Tim Wigmore on how the Supreme Court’s decision to remove two of cricket’s most powerful men can herald a positive change.
Cricket governance is an arcane world and nowhere more than India. To which most fans would say: so what? After all it’s the cricket, not the internecine squabbling off it, that is the point of the game.
The trouble with this attitude, though, is that it ignores the huge hidden power of administrators to shape the game – sometimes for good but, in recent years, more often for bad.
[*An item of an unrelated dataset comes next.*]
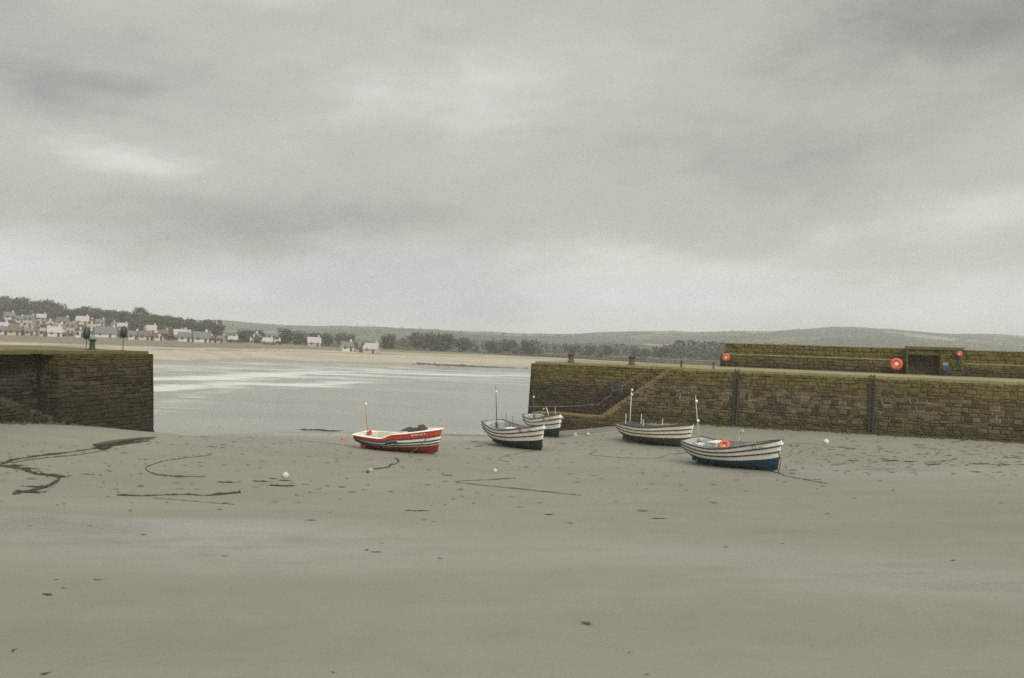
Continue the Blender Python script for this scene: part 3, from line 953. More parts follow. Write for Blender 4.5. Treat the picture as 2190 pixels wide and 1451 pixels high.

The men (and they are almost always men) in suits have not been scrutinised enough, and in so many ways – from the continued lack of structure in Test cricket, to the proliferation of context-free two-Test series and ubiquitous bilateral ODI series to the ludicrous contraction of the World Cup and the shameful hoarding of money and power by Australia, England and India – cricket has suffered.
In an ideal world, then, sports administration could be left unreported and ignored, but such a utopia is as absent in cricket as in the rest of the globe.
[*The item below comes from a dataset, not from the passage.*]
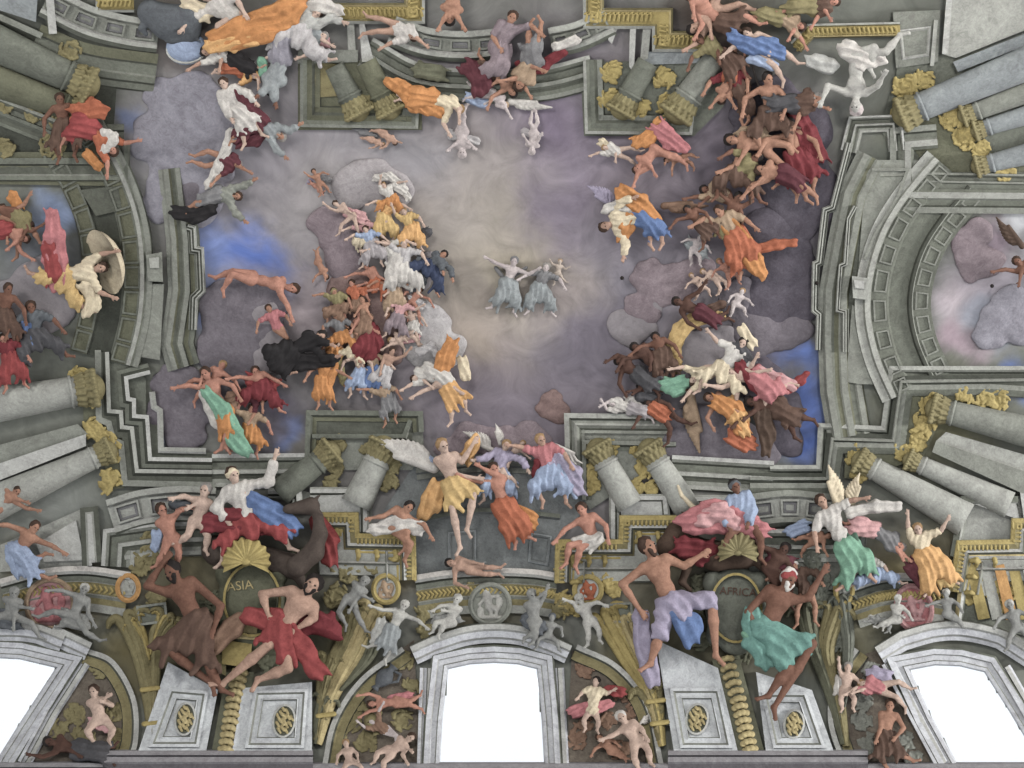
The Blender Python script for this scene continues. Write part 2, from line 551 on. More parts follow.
def fig(label, head, hip, arms=None, legs=None, skin='skin', hair='hairb', z=8, S=None, cloth=(), wings=(), face=None, turn=1.0, cat='person', group=None,
        beard=False, longhair=False, name=None, fine=None, child=False):
    """one painted figure. head, hip: sheet positions; arms / legs: two of (angle, angle[, reach, reach])"""
    head = np.array(head, float); hip = np.array(hip, float)
    Lt = np.linalg.norm(hip - head)
    if S is None: S = Lt / (2.35 if child else 3.0)
    elif not child and S < 12: S *= 1.2 if S < 9 else 1.12
    tz = z + S * .62
    up = U((*(head - hip), 0))
    foreshort = min(1, Lt / (S * (2.35 if child else 3.0)))
    side = np.array((-up[1], up[0], 0.0)) * turn
    if abs(turn) < .99: side = side + np.array((0, 0, math.sqrt(1 - turn * turn)))
    front = U(np.cross(side, up))
    if front[2] < 0 and turn > .2: front = -front
    H3 = np.array((head[0], head[1], tz + S * .18)); P3 = np.array((hip[0], hip[1], tz))
    neck = H3 - up * S * .62 * foreshort - np.array((0, 0, S * .1)); chest = P3 + (neck - P3) * .70
    waist = P3 + (neck - P3) * .33 + np.array((0, 0, S * .04))
    lw = 1.12 if child else (1.14 if S > 8 else 1.1); ll = .66 if child else 1.0
    cell = fine or max(.42, S * (.085 if S > 7 else .10))
    t = thing(name or ('angel' if wings else ('cherub' if child else 'person')), label, cat, (hip[0], hip[1], 0), group)
    B = Solid(cell, S * .22)
    shw = (.72 if not child else .6) * S; hpw = .36 * S
    shL = chest + (neck - chest) * .62 - side * shw; shR = chest + (neck - chest) * .62 + side * shw
    hpL = P3 - side * hpw; hpR = P3 + side * hpw
    # trunk: pelvis first, belly, ribs, shoulders, neck
    ax = np.stack([U(side), up, front])
    B.ell(P3, (S * .58, S * .48, S * .46), ax)
    B.ell(waist, (S * .50, S * .62, S * .42), ax)
    B.ell(chest, (S * .62, S * .66, S * .48), ax)
    B.cap(chest - side * S * .30 + up * S * .1 + front * S * .22, chest + side * S * .30 + up * S * .1 + front * S * .22, S * .26, S * .26)
    B.cap(shL * .75 + neck * .25, shR * .75 + neck * .25, S * .26)
    B.cap(neck - up * S * .1, H3 - up * S * .25, S * .23, S * .2)
    # head
    fz = np.array((0, 0, 1.0)) if face is None else ang(face[0], face[1])
    fz = U(fz - up * (fz @ up) * .85)
    hs = U(np.cross(up, fz))
    hax = np.stack([hs, up, fz])
    B.ell(H3 + up * S * .06, (S * .37, S * .47, S * .42), hax, k=S * .1)
    B.ell(H3 - up * S * .27 + fz * S * .12, (S * .23, S * .24, S * .28), hax, k=S * .12)
    if S >= 5:
        B.cap(H3 + up * S * .10 + fz * S * .40, H3 - up * S * .07 + fz * S * .48, S * .05, S * .075, k=S * .06)
        B.cap(H3 + up * S * .14 - hs * S * .2 + fz * S * .36, H3 + up * S * .14 + hs * S * .2 + fz * S * .36, S * .06, S * .06, k=S * .06)
        for sg in (-1, 1):
            B.ell(H3 + up * S * .05 + hs * sg * S * .16 + fz * S * .45, (S * .09, S * .06, S * .09), hax, k=S * .05, sub=True)
            B.ell(H3 + hs * sg * S * .38 - up * S * .02, (S * .05, S * .12, S * .08), hax, k=S * .05)
        B.ell(H3 - up * S * .22 + fz * S * .43, (S * .12, S * .025, S * .06), hax, k=S * .03, sub=True)
        B.cap(H3 - up * S * .27 - hs * S * .08 + fz * S * .38, H3 - up * S * .27 + hs * S * .08 + fz * S * .38, S * .04, k=S * .04)
    joints = {}
    def adir(sp, i, zs):
        f = sp[2 + i] if len(sp) > 2 + i else (.90, .84)[i]
        v = ang(sp[i], abs(f)); v[2] *= zs if f >= 0 else -zs
        return v
    def hand(w, d, sg):
        d = U(d); s2 = U(np.cross(d, (0, 0, 1.0))) ; pn = U(np.cross(s2, d))
        palm = w + d * S * .22
        B.ell(palm, (S * .17, S * .24, S * .085), np.stack([s2, d, pn]), k=S * .08)
        fr = S * .052
        for q, (o, l) in enumerate(((-.125, .27), (-.04, .33), (.045, .30), (.125, .22))):
            b0 = palm + s2 * S * o + d * S * .16
            m = b0 + (d + s2 * o * .9 - pn * .12) * S * l * .55
            e = m + (d * .8 + s2 * o * .5 - pn * (.45 + .12 * q)) * S * l * .5
            B.cap(b0, m, fr * 1.1, fr, k=S * .03); B.cap(m, e, fr, fr * .8, k=S * .02)
        b0 = palm - s2 * sg * S * .14 - d * S * .06
        m = b0 + (-s2 * sg * .75 + d * .6 - pn * .2) * S * .17
        B.cap(b0, m, fr * 1.25, fr * 1.1, k=S * .04); B.cap(m, m + (d * .9 - s2 * sg * .2 - pn * .2) * S * .15, fr * 1.1, fr * .85, k=S * .02)
    if arms is None: arms = ((150, 60), (30, 120))
    for nm, sh, sp, sg in (('L', shL, arms[0], -1), ('R', shR, arms[1], 1)):
        if sp is None: continue
        if sp[0] == 'p':
            e = np.array((sp[1][0], sp[1][1], tz + S * (.15 + (sp[1][2] if len(sp[1]) > 2 else 0))))
            w = np.array((sp[2][0], sp[2][1], tz + S * (.3 + (sp[2][2] if len(sp[2]) > 2 else 0))))
        else:
            e = sh + adir(sp, 0, .6) * S * 1.38 * ll
            w = e + adir(sp, 1, .6) * S * 1.18 * ll
        B.cap(sh, e, S * .235 * lw, S * .175 * lw); B.cap(e, e + (w - e) * .35, S * .175 * lw, S * .18 * lw, k=S * .1); B.cap(e + (w - e) * .35, w, S * .18 * lw, S * .105 * lw, k=S * .1)
        hand(w, w - e, sg)
        joints['a' + nm] = (sh, e, w)
    if legs is None: legs = ((100, 95), (80, 85))
    for nm, hp, sp, sg in (('L', hpL, legs[0], -1), ('R', hpR, legs[1], 1)):
        if sp is None: continue
        if sp[0] == 'p':
            kn = np.array((sp[1][0], sp[1][1], tz + S * (.35 + (sp[1][2] if len(sp[1]) > 2 else 0))))
            an = np.array((sp[2][0], sp[2][1], tz + S * (.0 + (sp[2][2] if len(sp[2]) > 2 else 0))))
        else:
            kn = hp + adir(sp, 0, .55) * S * 1.85 * ll
            an = kn + adir(sp, 1, -.35) * S * 1.75 * ll
        an[2] = max(an[2], z + S * .15)
        B.cap(hp, kn, S * .37 * lw, S * .23 * lw)
        B.cap(kn, kn + (an - kn) * .38, S * .22 * lw, S * .245 * lw, k=S * .12); B.cap(kn + (an - kn) * .38, an, S * .245 * lw, S * .12 * lw, k=S * .12)
        sd = U(an - kn)
        ft = math.degrees(math.atan2(sd[1], sd[0])) + sg * -55 if sp[0] == 'p' else (sp[4] if len(sp) > 4 else sp[1] + (sg * -55))
        fd = U(ang(ft, .92) * .8 + sd * .35)
        B.cap(an, an + fd * S * .62 * ll, S * .15, S * .11, k=S * .1)
        B.ell(an - fd * S * .12 + sd * S * .08, (S * .15,) * 3, k=S * .1)
        for q in range(5):
            s2 = U(np.cross(fd, (0, 0, 1.0)))
            b0 = an + fd * S * .58 * ll + s2 * S * (.055 * (q - 2))
            B.cap(b0, b0 + fd * S * (.16 - .018 * q), S * .05, S * .042, k=S * .03)
        joints['l' + nm] = (hp, kn, an)
    body_o = solid('body', B, skin, t)
    # hair
    if hair:
        Hh = Solid(cell * .9, S * .1)
        back = H3 + up * S * .14 - fz * S * .10
        Hh.ell(back, (S * .44, S * .46, S * .44), hax)
        for q in range(10):
            th = q / 10 * 2 * math.pi
            Hh.ell(back + hs * S * .36 * math.cos(th) + up * S * (.14 + .30 * math.sin(th)) + fz * S * (.02 + .1 * math.sin(q * 2.1)), (S * .15,) * 3)
        if longhair:
            Hh.cap(back - up * S * .2 - fz * S * .2, neck - fz * S * .25 - up * S * .3, S * .36, S * .3)
        Hh.ell(H3 - up * S * .12 + fz * S * .45, (S * .30, S * .40, S * .42), hax, sub=True, k=S * .08)
        solid('hair', Hh, hair, t)
        if beard:
            Bd = Solid(cell * .9, S * .08)
            for q in range(7):
                o = (q - 3) / 3
                Bd.cap(H3 - up * S * (.26 - .12 * abs(o)) + hs * S * .24 * o + fz * S * .26, H3 - up * S * (.58 - .22 * abs(o)) + hs * S * .2 * o + fz * S * .24, S * .12, S * .07)
            solid('beard', Bd, hair, t)
    if S >= 9.5:
        for sg in (-1, 1):
            E_ = Solid(max(.3, S * .03), .1)
            E_.ell(H3 + up * S * .05 + hs * sg * S * .16 + fz * S * .385, (S * .07, S * .045, S * .06), hax)
            solid('eye', E_, 'hairk', body_o)
    # clothing
    for ci, cl in enumerate(cloth):
        kind, col = cl[0], cl[1]
        sd = rng.random() * 9
        if kind == 'skirt':
            fr = cl[2] if len(cl) > 2 else 1.0; wd = cl[3] if len(cl) > 3 else 1.0; fl = cl[4] if len(cl) > 4 else 1.0
            C = Solid(max(.5, S * .085), S * .5)
            C.ell(P3, (S * .68 * wd, S * .55, S * .56), ax)
            dd = np.zeros(3)
            for q in ('lL', 'lR'):
                if q not in joints: continue
                hp, kn, an = joints[q]
                f1 = min(1, fr); f2 = max(0, fr - 1)
                C.cap(hp, hp + (kn - hp) * f1, S * .50 * wd, S * (.40 + .06 * (1 - f1)) * wd)
                if f2: C.cap(kn, kn + (an - kn) * f2, S * .42 * wd, S * .40 * wd)
                dd = dd + (kn - hp) + (an - kn) * f2
            if 'lL' in joints and 'lR' in joints:
                C.cap((joints['lL'][0] + joints['lR'][0]) / 2, (joints['lL'][0] + (joints['lL'][1] - joints['lL'][0]) * min(1, fr) * .9 + joints['lR'][0] + (joints['lR'][1] - joints['lR'][0]) * min(1, fr) * .9) / 2, S * .46 * wd, S * .42 * wd)
            for q in ('lL', 'lR'):
                if q not in joints: continue
                hp, kn, an = joints[q]
                e0 = kn + (an - kn) * f2 if f2 else hp + (kn - hp) * f1
                dl = U(an - kn) if f2 else U(kn - hp)
                n2 = np.array((-dl[1], dl[0], 0))
                for m in (-1, 0, 1):
                    st = e0 + n2 * m * S * .28 * wd
                    C.cap(st, st + (dl * rng.uniform(.45, .95) + n2 * (m * .35 + rng.uniform(-.3, .3))) * S * fl, S * .24, S * .09, k=S * .25)
            _a, _f = cloth_fold(dd, S, .13, .62, sd)
            C.fold = (_a, lambda x, y, z, f=_f: f(x, y, z) - .4)
            solid('skirt', C, col, t)
        elif kind in ('tunic', 'sleeved'):
            C = Solid(max(.5, S * .085), S * .3)
            C.ell(P3 + up * S * .1, (S * .66, S * .5, S * .54), ax); C.ell(waist, (S * .58, S * .68, S * .5), ax); C.ell(chest, (S * .72, S * .70, S * .56), ax)
            C.cap(shL * .8 + neck * .2, shR * .8 + neck * .2, S * .32)
            f = 1.0 if kind == 'tunic' else 1.7
            for q in ('aL', 'aR'):
                if q not in joints: continue
                sh, e, w = joints[q]
                C.cap(sh, sh + (e - sh) * min(1, f * .75), S * .32, S * .29)
                if f > 1: C.cap(e, e + (w - e) * .7, S * .29, S * .30)
            _a, _f = cloth_fold(up + side * .4, S, .085, .5, sd)
            C.fold = (_a, lambda x, y, z, f=_f: f(x, y, z) - .75)
            solid('tunic' if kind == 'tunic' else 'blouse', C, col, t)
        elif kind == 'drape':
            drape(t, col, cl[2], S, z + S * .5 + (cl[3] if len(cl) > 3 else 0), seed=sd)
        elif kind == 'cap':
            C = Solid(cell * .9, S * .15)
            C.ell(H3 + up * S * .24 - fz * S * .06, (S * .46, S * .34, S * .46), hax)
            C.cap(H3 + up * S * .1 - hs * S * .38, H3 + up * S * .1 + hs * S * .38, S * .16)
            C.ell(H3 - up * S * .14 + fz * S * .5, (S * .3, S * .36, S * .4), hax, sub=True)
            C.fold = cloth_fold(hs, S, .04, .3, sd)
            solid('headscarf', C, col, t)
    for wg in wings:
        wing(t, wg[0], wg[1], wg[2], wg[3] if len(wg) > 3 else 'white', z=max(1, z - 2))
    return t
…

Which brings us to the week’s news from India. Essentially, the two highest office-bearers of the Board of Control for Cricket in India have been removed from office by the Supreme Court. It is the culmination of a year of bitter squabbling, after the Lodha Committee, which was established by the Supreme Court, advocated a comprehensive overhaul of the workings of the BCCI to make it fit to govern, above all by eradicating conflict of interest. Remarkably, Anurag Thakur, who was the BCCI’s president – and therefore the most important administrator in the entire world – was simultaneously an MP for the governing BJP: a flagrant conflict of interest. As ESPN Cricinfo editor Sambit Bal put it, the BCCI was run like “an archaic oligarchy”.